Le Slitkin & Slotkin fut le premier véritable club de presse de Montréal, un repaire pour les amateurs de boxe et de lutte, ainsi qu’un havre pour les hommes d’affaires fatigués des clubs guindés.
SLITKIN & SLOTKIN
Le Slitkin & Slotkin était un steakhouse situé au 1235 rue Dorchester à Montréal, actif de 1945 à 1950.
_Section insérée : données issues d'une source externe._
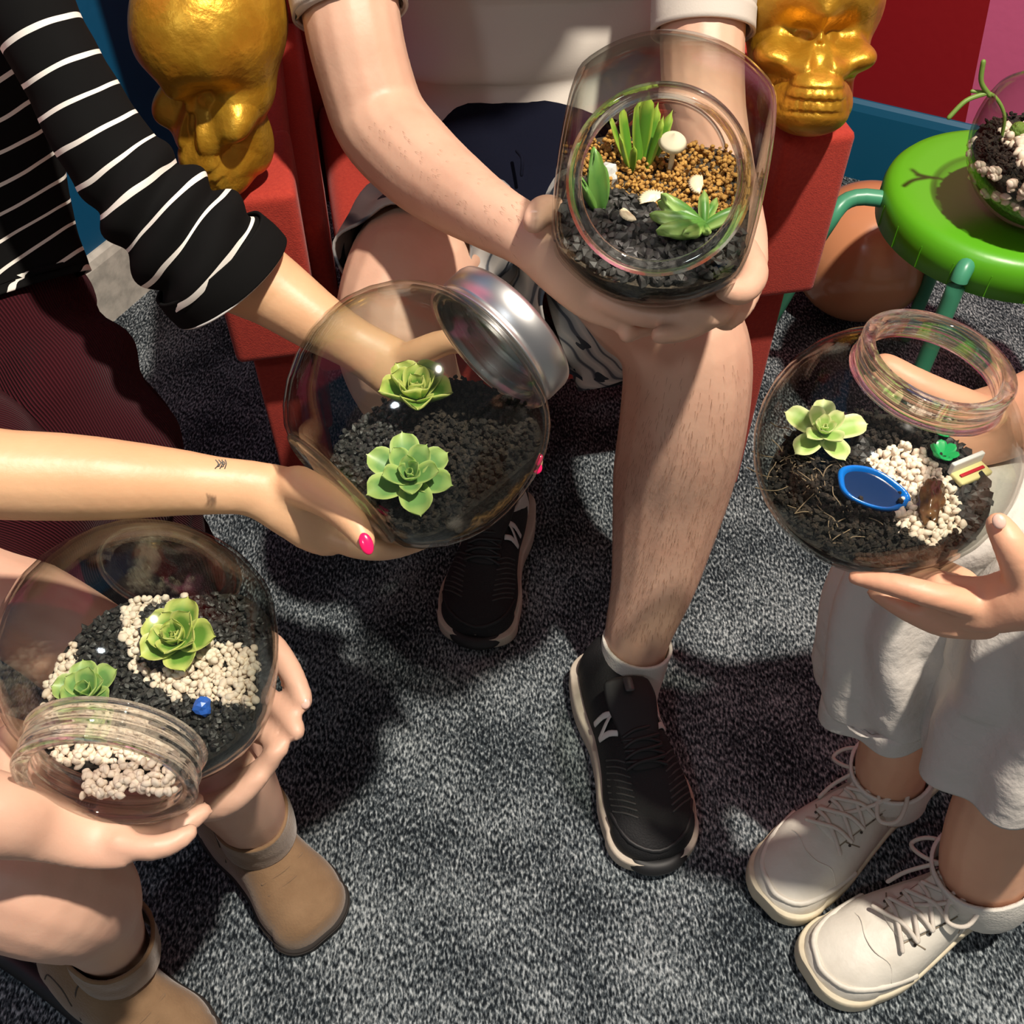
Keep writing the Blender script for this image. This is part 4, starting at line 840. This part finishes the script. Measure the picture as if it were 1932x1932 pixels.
# ---------------------------------------------------------------- WOMAN IN STRIPES (left)
wo = thing('person', 'seated person in black striped top and dark red corduroys holding the lidded jar', 'person', (-.5, .9, .42))
P = []
P.append(T((-260, 880, .70, 96), (-100, 882, .70, 93), (0, 895, .71, 87), (120, 900, .725, 84), (220, 905, .735, 77), (330, 910, .75, 65), (410, 916, .755, 56, .8), (475, 922, .76, 54, .75), (540, 945, .765, 64, .6), (600, 985, .775, 62, .5), (640, 1010, .785, 50, .45)))
P.append(T((560, 915, .755, 40), (620, 945, .735, 36), (665, 985, .722, 30), (690, 1022, .715, 22)))                 # thumb
P.append(T((600, 1005, .78, 26), (680, 1032, .775, 25), (740, 1035, .78, 22), (800, 1020, .79, 18)))
P.append(T((610, 1000, .80, 26), (700, 1010, .82, 24), (790, 1010, .83, 21), (860, 985, .83, 18)))
P.append(T((600, 985, .82, 26), (700, 985, .85, 24), (800, 975, .865, 21), (870, 950, .865, 18)))
P.append(T((590, 965, .83, 24), (680, 960, .86, 22), (760, 945, .875, 19), (820, 930, .875, 16)))
P.append(T((100, 110, .81, 56), (222, 312, .85, 62), (350, 435, .88, 80), (440, 502, .90, 84), (520, 552, .91, 70), (600, 608, .915, 58), (670, 650, .92, 50, .8), (735, 690, .92, 56, .6), (790, 730, .92, 58, .5), (830, 765, .915, 50, .4)))
P.append(T((735, 690, .925, 28), (790, 665, .905, 28), (845, 645, .89, 25), (890, 650, .88, 20)))
P.append(T((830, 750, .905, 25), (900, 790, .90, 23), (965, 825, .885, 21), (1013, 868, .865, 15)))
P.append(T((825, 770, .91, 25), (890, 820, .91, 23), (950, 860, .895, 21), (1010, 884, .87, 15)))
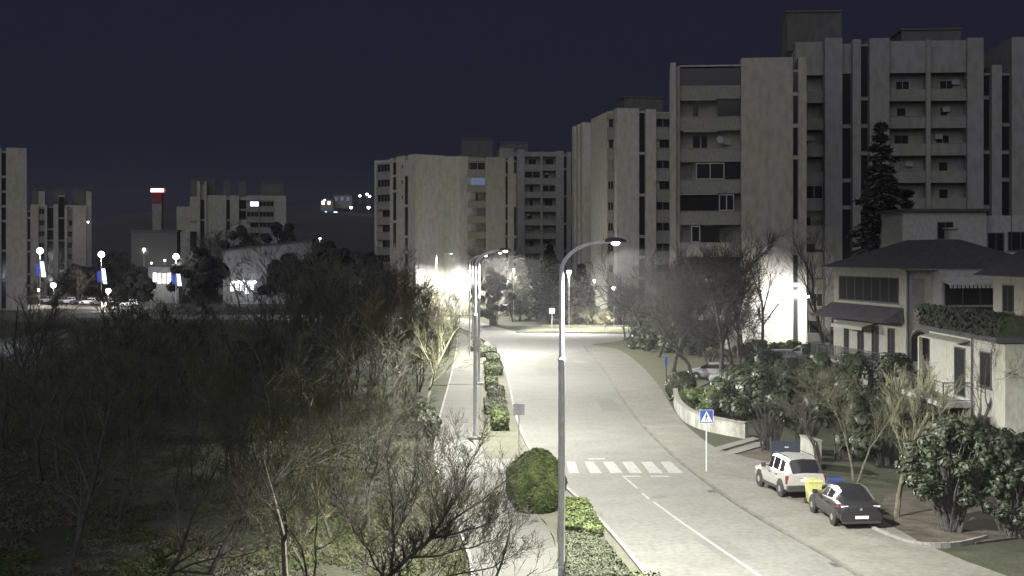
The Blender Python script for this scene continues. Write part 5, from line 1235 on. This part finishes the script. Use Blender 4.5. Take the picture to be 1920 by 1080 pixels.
# right side: garden shrubs and trees
GS = 'evergreen shrubs of the gardens'
x, y = g(1768, 1003)
def big_laurel(label, x, y, h, rx, n, seed, ls=.13, leaf=M_leafg, z0=.8): return leafy_shrub(label, x, y, rx, rx, h, n, leaf, ls, seed, 'laurel_tree', z0=z0, group=GS, clumps=110, cat='shrub', flat=.25)
big_laurel('large leaved glossy laurel tree on the planting bed in lamplight', x + .5, y + .6, 4.3, 2.0, 9900, 301, .105)
m_ = g(1895, 1006); big_laurel('glossy laurel bush with pale flecked leaves at the right frame edge', m_[0], m_[1], 3.0, 1.2, 6600, 302, .10, z0=.2)
big_laurel('dark laurel behind the glossy one, nearly unlit', *g(1880, 925), 2.7, 2.3, 6000, 303, .15, M_leafd)
big_laurel('dark bushy evergreen under the white house wall', *g(1800, 892), 2.8, 2.0, 6000, 304, .15, M_leafd)
bare_tree('pale barked leafless tree with many upright limbs by the black car', *g(1680, 972), 6.2, 311, bark=M_barkg, twig=M_twigg, spread=.55, upr=.55, trunk=.12, lv=4, dens=1.1, r0=.12, group='pale barked garden trees', minr=.009)
bare_tree('leaning pale barked tree with olive twigs behind the blue bin', *g(1605, 905), 5.6, 312, bark=M_barkg, twig=M_twigg, spread=.8, upr=.3, trunk=.25, lv=4, lean=(.1, 0), group='pale barked garden trees', stems=2)
bare_tree('small dark forked tree in front of the gate wall', *g(1540, 885), 5.0, 313, spread=.8, upr=.3, trunk=.3, lv=4, r0=.1, group='pale barked garden trees')
bare_tree('climbing bare tree against the white house balcony', *g(1815, 880), 7.8, 314, spread=.8, upr=.4, lv=4, group='pale barked garden trees')
for i, (u, v, h, rx, leaf, lab, z0) in enumerate([
    (1442, 846, 4.6, 2.3, M_leafd, 'dark round headed evergreen tree behind the gate', 1.3), (1510, 845, 4.2, 2.0, M_leafd, 'olive leaved tree right of the dark round headed one', 1.2),
    (1580, 862, 4.0, 2.0, M_leafd, 'dense evergreen shrub behind the bins', .4), (1655, 872, 3.9, 2.0, M_leafd, 'dark garden shrub behind the pale upright tree', .3),
    (1385, 785, 3.0, 2.2, M_leafd, 'broad garden bush above the whitewashed wall', .1), (1335, 778, 1.6, 1.8, M_leaf, 'low green bush just behind the wall middle', .05),
    (1300, 764, 1.4, 1.4, M_leaf, 'light green low bush at the wall bend', .05), (1440, 775, 3.2, 2.6, M_leafd, 'wide dark bush between yard and round headed tree', .1),
    (1440, 702, 2.2, 2.4, M_leafd, 'dark shrub hiding the pale car before the bright wall foot', .1), (1525, 696, 2.3, 2.2, M_leafd, 'dark shrub hiding the car under the wall lamp', .1), (1480, 745, 2.6, 2.6, M_leafd, 'dark bush hiding the yard cars in the middle', .1), (1400, 735, 2.2, 2.4, M_leafd, 'dark bush hiding the yard cars at the left', .1), (1530, 770, 4.0, 2.6, M_leafd, 'dark bush in front of the yard cars', .1), (1600, 780, 4.0, 2.6, M_leafd, 'tall dark bush below the railed balcony', .1),
    (1680, 800, 4.4, 2.4, M_leafd, 'dark bush between the two houses', .1), (1735, 850, 3.0, 2.0, M_leafd, 'olive bush under the white house balcony', .1)]):
    x, y = g(u, v); leafy_shrub(lab, x, y, rx, rx, h, 5200, leaf, .15 if rx > 1.9 else .11, 320 + i, 'garden_tree' if z0 > 1 else 'garden_shrub', z0=z0, group=GS)
round_bush('dark clipped round bush at the start of the garden wall', *g(1276, 748), 1.1, 1.1, 2.0, 2600, M_leafd, 7, ls=.11, group=None, name='clipped_bush')
round_bush('dark low bush at the footpath edge below the pale trunk', *g(792, 818), 1.1, 1.0, 1.5, 2600, M_leafd, 8, ls=.10, name='low_bush', lump=.2)
FT = 'dark evergreen trees around the far square'
for i, (u, dd, vt, rx, lab) in enumerate([(15, 285, 520, 5, 'dark rounded tree before the slab end at the left edge'), (140, 300, 500, 5, 'dark tree right of the leftmost globe lamp'), (220, 300, 470, 7, 'large dark tree right of the lone globe lamp'), (255, 280, 505, 4.5, 'dark tree left of the low lit shop'), (375, 270, 462, 6, 'dark tree right of the globe lamp by the shop'), (402, 300, 480, 5, 'dark tree at the left end of the market hall'), (545, 262, 470, 6, 'dark tree hiding the right end of the market hall'), (590, 250, 440, 7, 'tall dark tree right of the market hall'), (635, 245, 455, 7, 'dark tree beneath the far hill lamps'), (680, 235, 470, 6, 'dark tree at the left foot of the middle block'), (455, 300, 425, 6.5, 'large dark tree behind the market hall roof'), (520, 310, 410, 8, 'broad dark tree over the right of the market hall roof')]):
    leafy_shrub(lab, gx(u, dd), dd, rx, 4, gz(vt, dd), 3200, mat('far_dark_leaf', (.022, .023, .020), .9, var=.4, scale=.5), .8, 500 + i, 'dark_tree', z0=1.0, group=FT, cat='tree', clumps=34, stem_mat=M_bark)
# bare trees on the right
RT = 'leafless trees in front of the right blocks'
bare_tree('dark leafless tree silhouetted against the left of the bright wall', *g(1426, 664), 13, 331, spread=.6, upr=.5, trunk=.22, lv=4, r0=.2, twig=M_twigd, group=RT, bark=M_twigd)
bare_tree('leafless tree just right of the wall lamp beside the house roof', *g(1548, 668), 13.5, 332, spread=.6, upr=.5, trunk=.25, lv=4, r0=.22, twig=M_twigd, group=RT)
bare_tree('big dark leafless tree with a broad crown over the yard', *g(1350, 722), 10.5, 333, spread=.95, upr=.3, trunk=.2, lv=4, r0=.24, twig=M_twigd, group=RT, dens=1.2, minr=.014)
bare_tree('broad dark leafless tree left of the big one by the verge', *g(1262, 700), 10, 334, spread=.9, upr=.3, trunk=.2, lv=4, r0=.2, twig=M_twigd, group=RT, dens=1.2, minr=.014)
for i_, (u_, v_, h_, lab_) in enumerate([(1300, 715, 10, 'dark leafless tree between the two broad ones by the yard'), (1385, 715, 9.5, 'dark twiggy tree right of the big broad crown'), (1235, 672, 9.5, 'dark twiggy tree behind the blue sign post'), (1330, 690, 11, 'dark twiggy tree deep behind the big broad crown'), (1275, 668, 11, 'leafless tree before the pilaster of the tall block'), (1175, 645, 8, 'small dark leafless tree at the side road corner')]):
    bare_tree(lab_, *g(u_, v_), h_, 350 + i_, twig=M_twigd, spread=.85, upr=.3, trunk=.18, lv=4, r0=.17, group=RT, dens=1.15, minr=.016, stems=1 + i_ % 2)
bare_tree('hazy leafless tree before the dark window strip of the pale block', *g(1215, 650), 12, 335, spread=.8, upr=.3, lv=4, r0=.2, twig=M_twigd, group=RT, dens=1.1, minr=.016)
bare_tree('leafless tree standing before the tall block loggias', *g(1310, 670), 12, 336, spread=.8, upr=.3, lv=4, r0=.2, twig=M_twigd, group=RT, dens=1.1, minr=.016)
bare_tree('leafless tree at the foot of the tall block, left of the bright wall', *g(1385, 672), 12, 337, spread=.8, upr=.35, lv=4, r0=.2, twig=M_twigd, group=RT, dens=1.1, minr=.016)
bare_tree('slender leafless tree in front of the dim grey block', gx(1562, 151), 151, 15, 338, spread=.55, upr=.5, lv=4, r0=.2, twig=M_twigd, group=RT, minr=.014)
bare_tree('leafless tree on the island behind the white square sign', *g(925, 606), 11, 339, spread=.8, upr=.3, lv=4, r0=.2, group=RT, minr=.018, dens=1.1)
bare_tree('thin lamplit young tree on the lawn behind the junction', *g(962, 604), 8, 340, spread=.6, upr=.4, lv=4, r0=.12, group=RT, minr=.014)
# conifers
def conifer(label, x, y, h, r, seed, n=9000, z=0, mt=None, lay=15, name='fir_tree', sz=.5, droop=.25):
    rng = random.Random(seed); t = thing(name, label, 'conifer', (x, y, z), rng.random() * 6)
    m = MB(); m.tube([(0, 0, -.1), (.05, 0, h * .5), (0, 0, h * .98)], [h * .018, h * .011, .02], 7); m.build('trunk', M_bark, t, True)
    B, L = MB(), MB()
    per = n // (lay * 8)
    for i in range(lay):
        f = (i + .3) / lay; zc = h * (.10 + .88 * f); R_ = r * (1 - f) ** .85 * rng.uniform(.75, 1.12) + .12; k = 8 if f < .8 else 6
        for j in range(k):
            a = 2 * pi * (j + rng.uniform(-.3, .3)) / k + i * .6; R2 = R_ * rng.uniform(.7, 1.15)
            e = Vector((cos(a) * R2, sin(a) * R2, zc - droop * R2 + rng.uniform(-.15, .15))); s = Vector((0, 0, zc + .1)); mid = s.lerp(e, .55) + Vector((0, 0, .1 * R2))
            B.tube([s, mid, e], [.05, .035, .012], 4)
            for _ in range(per):
                q = rng.random() ** .6; c = (s.lerp(mid, q * 2) if q < .5 else mid.lerp(e, q * 2 - 1)); wd = .26 * R2 * (1.1 - q) + .12
                c = c + Vector((rng.gauss(0, wd * .6), rng.gauss(0, wd * .6), rng.gauss(-.08, .12)))
                leafquad(L, c, (rng.gauss(0, .4), rng.gauss(0, .4), 1), sz * rng.uniform(.4, 1.0), rng, 2.4)
    B.build('branches', M_bark, t); L.build('needles', mt or M_needle, t); return t
conifer('dark fir beside the single round lamp in front of the far block', gx(1030, 205), 205, gz(452, 205), 3.6, 401)
conifer('smaller dark fir right of the nearest pole beneath the pale slab end', gx(1090, 202), 202, gz(492, 202), 3.0, 402)
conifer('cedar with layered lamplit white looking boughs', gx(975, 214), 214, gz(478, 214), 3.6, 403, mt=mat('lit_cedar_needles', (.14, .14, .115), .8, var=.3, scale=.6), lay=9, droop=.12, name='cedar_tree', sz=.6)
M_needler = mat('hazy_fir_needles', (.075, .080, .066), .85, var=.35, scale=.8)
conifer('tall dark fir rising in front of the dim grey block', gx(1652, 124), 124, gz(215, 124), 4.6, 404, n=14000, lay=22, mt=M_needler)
conifer('second dark fir behind the hipped roof, lower than the tall one', gx(1700, 128), 128, gz(340, 128), 3.6, 405, n=8000, lay=15, mt=M_needler)
# dark rounded tree behind the lamps
leafy_shrub('dark rounded evergreen tree between second lamp and cedar', gx(925, 200), 200, 3.2, 3.0, gz(500, 200), 5000, M_leafd, .4, 410, 'evergreen_tree', z0=1.2, cat='tree', clumps=30)
# dry shrubs on the island and hedge along the side road
DS = 'dry pale shrubs on the island'
for i, (u, rx, h, lab) in enumerate([(1078, 2.2, 2.9, 'dry pale shrub just right of the nearest pole on the island'), (1108, 2.3, 3.1, 'tallest dry pale shrub in the middle of the island'), (1136, 2.0, 2.4, 'low dry pale shrub at the right end of the island')]):
    leafy_shrub(lab, gx(u, 197), 197, rx, 1.8, h, 3600, M_straw, .22, 420 + i, 'dry_shrub', z0=.1, group=DS, asp=3, flat=.9, z=.1, stem_mat=M_barkp)
for i, (u, v, rx, h, lab) in enumerate([(1215, 655, 2.6, 2.6, 'dark shrub at the corner of the side road and verge'), (1250, 662, 2.6, 3.0, 'dark shrub on the verge under the broad leafless tree'), (1300, 668, 3.0, 3.0, 'dark shrub left of the yard beneath bare crowns'), (1420, 668, 2.4, 1.6, 'low dark hedge shrub at the foot of the bright wall'), (1480, 667, 2.2, 1.3, 'low hedge shrub lit along the bright wall foot')]):
    x, y = g(u, v); leafy_shrub(lab, x, y, rx, 2.0, h, 3600, M_leafd if i < 4 else M_leaf, .24, 430 + i, 'verge_shrub', z0=.1, group='shrubs under the bare trees')
x, y = g(1300, 650)
# small boulders at the far end of the planting strip
BR_ = 'grey boulders by the path end'
M_stone = mat('boulder_stone', (.20, .195, .18), .9, var=.3, scale=3, bump=.4)
for i, (u, v, s, lab) in enumerate([(893, 655, .5, 'grey boulder under the thin lamp at the path end'), (912, 653, .45, 'grey boulder right of the thin lamp by the road bend')]):
    x, y = g(u, v); m = MB(); rr = random.Random(i); N = 10
    for j in range(7):
        for k in range(N):
            a = 2 * pi * k / N; th = pi * (j + .3) / 6.6; r_ = s * (1 + .3 * noise3((cos(a) * sin(th), sin(a) * sin(th), cos(th)), 1.3, i)); m.v.append((r_ * sin(th) * cos(a) * 1.3, r_ * sin(th) * sin(a), r_ * cos(th) * .8))
    for j in range(6):
        for k in range(N): a = j * N + k; b = j * N + (k + 1) % N; m.f.append((a, a + N, b + N, b)); m.m.append(0)
    m.poly([m.v[k] for k in range(N)])
    tag(m.build('boulder', M_stone, None, True, (x, y, .35)), lab, 'boulder', BR_)
print('THICKET', cnt)

# ------------------------------------------------------------------ night haze that carries the glow of the lamps
hm = bpy.data.materials.new('night_haze'); hm.use_nodes = True; hn = hm.node_tree
hn.nodes.remove(hn.nodes['Principled BSDF'])
pv = hn.nodes.new('ShaderNodeVolumePrincipled'); pv.inputs['Color'].default_value = (.93, .93, 1, 1); pv.inputs['Density'].default_value = .00014; pv.inputs['Anisotropy'].default_value = 0.0
hn.links.new(pv.outputs['Volume'], next(n for n in hn.nodes if n.type == 'OUTPUT_MATERIAL').inputs['Volume'])
m = MB(); m.box(-1600, 1600, -90, 1380, -1.2, 75); hz_ = m.build('haze', hm); tag(hz_, None, None, None, 'stuff')
C.cycles.volume_bounces = 0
Ce texte a été assemblé à partir d’archives de journaux | 17 juillet 2024 |
16 juillet 1941, The Gazette, newspapers.com
Le Slitkin & Slotkin était un restaurant qui servait des steaks et de la cuisine italienne. Mais peu de gens y allaient pour la nourriture. Les gens appréciaient l’ambiance, évoquant l’esprit de l’écrivain américain Damon Runyon, célèbre pour ses histoires new-yorkaises sur le milieu interlope des parieurs, voyous, mafieux et petits voleurs.1
Dans les années 1940, les cabarets poussaient comme des champignons à Montréal, plus extravagants et plus audacieux les uns que les autres. Les soirées se prolongeaient jusqu’aux petites heures du matin, en toute légalité, ou du moins en toute tolérance. Partout on rencontrait des personnages hauts en couleur, bizarres et souvent dangereux.2
Le centre-ville de Montréal la nuit se concentrait sur la rue Sainte-Catherine, le célèbre et mal famé boulevard Saint-Laurent (la « Main »), et la rue Dorchester (qui n’était pas encore un boulevard), bordée de boîtes de nuit et de bars ouverts toute la nuit.2
Les fondateurs du restaurant Slitkin & Slotkin, rue Dorchester, étaient les promoteurs de boxe Jack Rogers Goldberg et Lou Murphy Wyman.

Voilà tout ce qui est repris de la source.